Perhaps this will happen. But the odds are against it, less because the terrorism did so much economic damage -- either psychological or physical -- than because the economy was already weakening. The late lamented boom left a legacy of business over-investment and debt-financed over-consumption that is now depressing new spending, which after all is the propellant of production, jobs and incomes. Last week's attacks compound these pressures by damaging some industries (airlines, tourism), creating new uncertainties and jeopardizing confidence. When the Federal Reserve cut interest rates Monday, from 3.5 to 3 percent, it pointedly warned that "last week's events have the potential to damp spending further."

In August, industrial production had declined for the 11th consecutive month and was almost 5 percent below its level a year earlier. Likewise, the unemployment rate rose from 4.5 to 4.9 percent. Although low by historical standards, this was a full percentage point increase from the 3.9 percent reached late last year. Since World War II, any rise in joblessness greater than 0.4 percentage points has signaled a recession.

Although expected, Monday's stock market decline could -- considering the circumstances -- have been much worse. The larger danger is that it has simply accelerated a persistent downward drift, reflecting an erosion of profits and a suspicion that the market was still overvalued. The history of many previous crises (the launching of Sputnik, the Cuban missile crisis) is that, after initial declines, the market more than recovers its losses within six months. Unfortunately, the market may have been set to decline anyway, because the economy was declining.

Look at housing as a point of vulnerability. Until now, it has been an enclave of strength. Since 1998, housing construction has exceeded 1.6 million units annually. Meanwhile, prices of existing homes have been on a quiet rampage, rising 6 to 9 percent between June 2000 and June 2001.

Housing's good fortune stemmed mostly from a strong economy, low unemployment, widespread optimism and low mortgage rates. But housing's strength also involved a loosening of credit standards and a speculative spiral: People rushing to buy before prices rose; or existing homeowners selling at hefty profits that were used to bid up prices of larger and more lavish homes. The result is that, even before last week, housing showed signs of weakening.

Rising unemployment implied more loans would go into default and fewer people would qualify for new loans. Slowing personal income would drain cash from the resale market and dampen or reverse price increases.

Consumer spending would also weaken. For the past decade, rising home prices and low mortgage rates have driven waves of mortgage refinancings. Many homeowners have increased their loans against higher home values -- and then spent some of the extra cash. Subsiding home prices would undermine this debt-financed spending.

We have heard invocations that people should buy and spend, because it's patriotic and socially beneficial. Although there may be some of this, most people will react to their own circumstances and mood, which are worsening. Will people now be more likely to buy a home than last week? Doubtful.

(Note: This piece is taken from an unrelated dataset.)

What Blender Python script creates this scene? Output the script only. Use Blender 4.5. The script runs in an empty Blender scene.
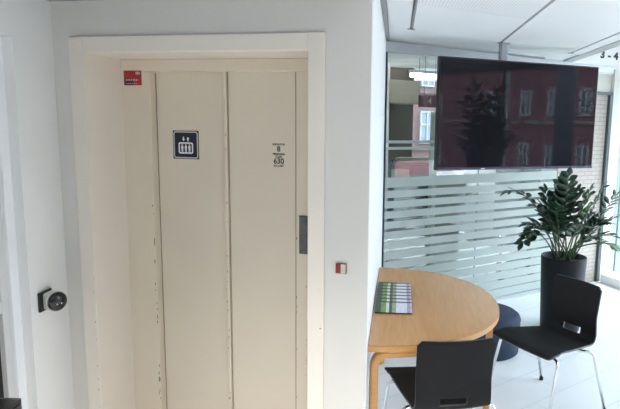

Over the past decade, Americans' optimism has rested on a tripod of strong markets for jobs, stocks and homes. All are now wobbling, and if consumers lose faith, business investment won't recover.

What this suggests is that the White House and Congress cannot simply watch the economy and wait. There may be policies -- accelerating the tax cuts, sensible increases in military spending or school construction -- that could improve people's income and job prospects, while meeting genuine national needs.

This is a time to be prudent without being dogmatic. Democrats need to consider more military spending, Republicans more social spending. Americans find their economic as well as their physical security under assault. Our leaders need to attend to both, because an economic crisis would surely give the terrorists an undeserved measure of credibility and satisfaction.